For the data below, work out how many lines include the string "part" and report only the number.
— BEGIN Provided data —
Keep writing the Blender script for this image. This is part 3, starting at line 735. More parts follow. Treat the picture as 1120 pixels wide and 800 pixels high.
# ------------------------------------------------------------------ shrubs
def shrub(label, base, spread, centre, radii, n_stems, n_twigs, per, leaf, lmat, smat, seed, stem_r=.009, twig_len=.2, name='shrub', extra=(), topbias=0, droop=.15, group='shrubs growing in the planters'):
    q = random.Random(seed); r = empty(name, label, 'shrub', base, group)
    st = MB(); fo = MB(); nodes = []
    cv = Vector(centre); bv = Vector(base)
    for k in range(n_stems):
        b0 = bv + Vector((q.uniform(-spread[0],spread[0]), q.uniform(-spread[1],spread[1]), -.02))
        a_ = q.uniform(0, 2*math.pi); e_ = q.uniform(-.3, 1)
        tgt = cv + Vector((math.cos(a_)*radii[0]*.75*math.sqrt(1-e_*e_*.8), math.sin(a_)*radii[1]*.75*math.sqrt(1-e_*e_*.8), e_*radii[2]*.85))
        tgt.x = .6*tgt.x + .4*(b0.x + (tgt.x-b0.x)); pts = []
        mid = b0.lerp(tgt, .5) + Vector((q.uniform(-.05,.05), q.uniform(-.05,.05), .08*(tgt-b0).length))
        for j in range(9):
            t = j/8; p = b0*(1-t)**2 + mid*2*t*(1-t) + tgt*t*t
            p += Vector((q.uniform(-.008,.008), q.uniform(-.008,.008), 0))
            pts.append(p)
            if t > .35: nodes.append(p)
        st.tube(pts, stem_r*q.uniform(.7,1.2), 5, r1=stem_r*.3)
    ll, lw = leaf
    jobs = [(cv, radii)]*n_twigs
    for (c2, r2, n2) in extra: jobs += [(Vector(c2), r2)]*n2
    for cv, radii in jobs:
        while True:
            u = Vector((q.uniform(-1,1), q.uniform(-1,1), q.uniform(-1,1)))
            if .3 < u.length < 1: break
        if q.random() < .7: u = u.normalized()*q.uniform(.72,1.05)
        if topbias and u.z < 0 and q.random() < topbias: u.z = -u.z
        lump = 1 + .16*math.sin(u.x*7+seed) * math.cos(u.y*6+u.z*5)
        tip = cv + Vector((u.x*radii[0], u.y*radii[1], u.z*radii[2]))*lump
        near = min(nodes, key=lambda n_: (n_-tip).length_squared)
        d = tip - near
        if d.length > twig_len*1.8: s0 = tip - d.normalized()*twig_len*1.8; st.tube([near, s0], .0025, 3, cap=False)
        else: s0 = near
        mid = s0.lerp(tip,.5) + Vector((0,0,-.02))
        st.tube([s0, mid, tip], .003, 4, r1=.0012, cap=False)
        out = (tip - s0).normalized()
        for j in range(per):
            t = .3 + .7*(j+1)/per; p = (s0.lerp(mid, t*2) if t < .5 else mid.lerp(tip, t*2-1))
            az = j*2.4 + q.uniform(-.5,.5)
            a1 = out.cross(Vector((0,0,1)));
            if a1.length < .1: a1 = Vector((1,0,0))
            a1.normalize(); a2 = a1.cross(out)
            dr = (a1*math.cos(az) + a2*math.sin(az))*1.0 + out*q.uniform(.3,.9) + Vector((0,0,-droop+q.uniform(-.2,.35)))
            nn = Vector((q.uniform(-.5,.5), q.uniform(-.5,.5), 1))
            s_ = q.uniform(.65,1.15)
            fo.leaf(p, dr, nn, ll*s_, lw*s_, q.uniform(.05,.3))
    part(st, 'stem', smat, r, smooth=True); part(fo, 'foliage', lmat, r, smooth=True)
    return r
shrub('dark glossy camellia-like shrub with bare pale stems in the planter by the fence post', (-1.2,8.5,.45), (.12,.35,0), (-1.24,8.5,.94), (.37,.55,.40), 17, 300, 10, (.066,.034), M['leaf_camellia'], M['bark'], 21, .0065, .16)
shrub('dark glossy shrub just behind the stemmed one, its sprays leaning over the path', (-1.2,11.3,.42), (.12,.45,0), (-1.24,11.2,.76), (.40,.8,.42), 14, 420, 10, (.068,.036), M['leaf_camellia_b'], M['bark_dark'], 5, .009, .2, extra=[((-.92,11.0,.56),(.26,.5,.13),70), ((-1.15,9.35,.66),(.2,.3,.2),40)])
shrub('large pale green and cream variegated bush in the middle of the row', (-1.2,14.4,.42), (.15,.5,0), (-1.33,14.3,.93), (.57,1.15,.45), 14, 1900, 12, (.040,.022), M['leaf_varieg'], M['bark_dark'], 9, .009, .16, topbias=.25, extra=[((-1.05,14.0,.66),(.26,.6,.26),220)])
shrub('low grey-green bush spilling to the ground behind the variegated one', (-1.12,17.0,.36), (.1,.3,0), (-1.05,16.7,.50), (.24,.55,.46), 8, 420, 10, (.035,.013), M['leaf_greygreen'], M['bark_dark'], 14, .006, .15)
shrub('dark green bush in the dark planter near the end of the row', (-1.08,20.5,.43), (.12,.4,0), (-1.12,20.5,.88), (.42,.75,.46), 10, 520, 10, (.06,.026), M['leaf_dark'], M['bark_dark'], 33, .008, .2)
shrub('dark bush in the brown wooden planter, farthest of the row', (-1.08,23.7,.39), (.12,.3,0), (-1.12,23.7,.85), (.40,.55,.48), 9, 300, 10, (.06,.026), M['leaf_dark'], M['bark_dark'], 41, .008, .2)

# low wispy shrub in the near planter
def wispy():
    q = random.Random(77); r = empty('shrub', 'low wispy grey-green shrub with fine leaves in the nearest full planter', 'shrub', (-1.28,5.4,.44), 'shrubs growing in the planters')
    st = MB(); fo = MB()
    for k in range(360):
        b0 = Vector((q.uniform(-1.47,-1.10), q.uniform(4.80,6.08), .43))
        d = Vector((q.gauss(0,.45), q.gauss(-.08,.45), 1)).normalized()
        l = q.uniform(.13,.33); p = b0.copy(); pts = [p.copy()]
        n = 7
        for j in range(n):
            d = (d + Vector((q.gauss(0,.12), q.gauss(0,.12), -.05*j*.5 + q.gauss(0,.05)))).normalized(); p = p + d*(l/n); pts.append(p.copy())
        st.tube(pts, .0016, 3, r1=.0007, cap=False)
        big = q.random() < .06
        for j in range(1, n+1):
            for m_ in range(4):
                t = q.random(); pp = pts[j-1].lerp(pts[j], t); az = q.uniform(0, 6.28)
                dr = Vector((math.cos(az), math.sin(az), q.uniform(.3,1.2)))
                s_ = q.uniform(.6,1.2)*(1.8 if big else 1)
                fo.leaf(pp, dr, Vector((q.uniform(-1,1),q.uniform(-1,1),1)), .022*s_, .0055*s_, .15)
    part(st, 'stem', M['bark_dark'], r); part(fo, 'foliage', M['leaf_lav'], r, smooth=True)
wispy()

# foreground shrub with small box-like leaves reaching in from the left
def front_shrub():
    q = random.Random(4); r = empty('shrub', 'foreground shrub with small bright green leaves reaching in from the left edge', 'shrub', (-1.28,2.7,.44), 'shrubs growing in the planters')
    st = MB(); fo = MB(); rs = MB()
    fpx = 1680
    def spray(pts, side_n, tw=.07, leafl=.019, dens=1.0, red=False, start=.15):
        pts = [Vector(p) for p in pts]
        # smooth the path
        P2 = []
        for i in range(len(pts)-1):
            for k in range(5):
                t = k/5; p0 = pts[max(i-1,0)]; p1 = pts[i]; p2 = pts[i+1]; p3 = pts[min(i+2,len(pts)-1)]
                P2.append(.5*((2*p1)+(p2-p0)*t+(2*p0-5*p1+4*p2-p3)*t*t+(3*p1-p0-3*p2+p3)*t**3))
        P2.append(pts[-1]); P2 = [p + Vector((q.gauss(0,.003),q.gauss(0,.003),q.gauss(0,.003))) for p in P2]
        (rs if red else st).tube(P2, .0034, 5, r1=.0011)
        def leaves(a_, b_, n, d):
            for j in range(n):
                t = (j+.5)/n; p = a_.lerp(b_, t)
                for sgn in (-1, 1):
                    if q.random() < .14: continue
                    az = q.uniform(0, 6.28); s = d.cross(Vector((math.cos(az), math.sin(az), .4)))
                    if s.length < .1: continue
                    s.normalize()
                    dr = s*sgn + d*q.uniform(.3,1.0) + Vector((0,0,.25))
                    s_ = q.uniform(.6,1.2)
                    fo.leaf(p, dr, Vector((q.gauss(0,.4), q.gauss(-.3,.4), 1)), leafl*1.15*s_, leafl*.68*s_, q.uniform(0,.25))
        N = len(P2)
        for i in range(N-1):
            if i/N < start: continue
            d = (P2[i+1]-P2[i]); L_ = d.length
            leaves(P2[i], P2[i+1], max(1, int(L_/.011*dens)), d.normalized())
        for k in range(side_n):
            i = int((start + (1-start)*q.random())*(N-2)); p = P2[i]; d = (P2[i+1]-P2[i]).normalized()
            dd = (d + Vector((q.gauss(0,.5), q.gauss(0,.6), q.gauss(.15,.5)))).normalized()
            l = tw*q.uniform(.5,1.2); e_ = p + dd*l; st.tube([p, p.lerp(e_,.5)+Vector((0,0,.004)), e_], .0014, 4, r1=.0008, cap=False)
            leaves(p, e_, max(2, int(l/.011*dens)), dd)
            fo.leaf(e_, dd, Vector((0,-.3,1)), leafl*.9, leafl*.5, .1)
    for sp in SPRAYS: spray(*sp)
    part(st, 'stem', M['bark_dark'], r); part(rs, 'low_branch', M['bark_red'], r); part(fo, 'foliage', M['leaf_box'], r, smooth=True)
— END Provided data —
> **Written response**: 4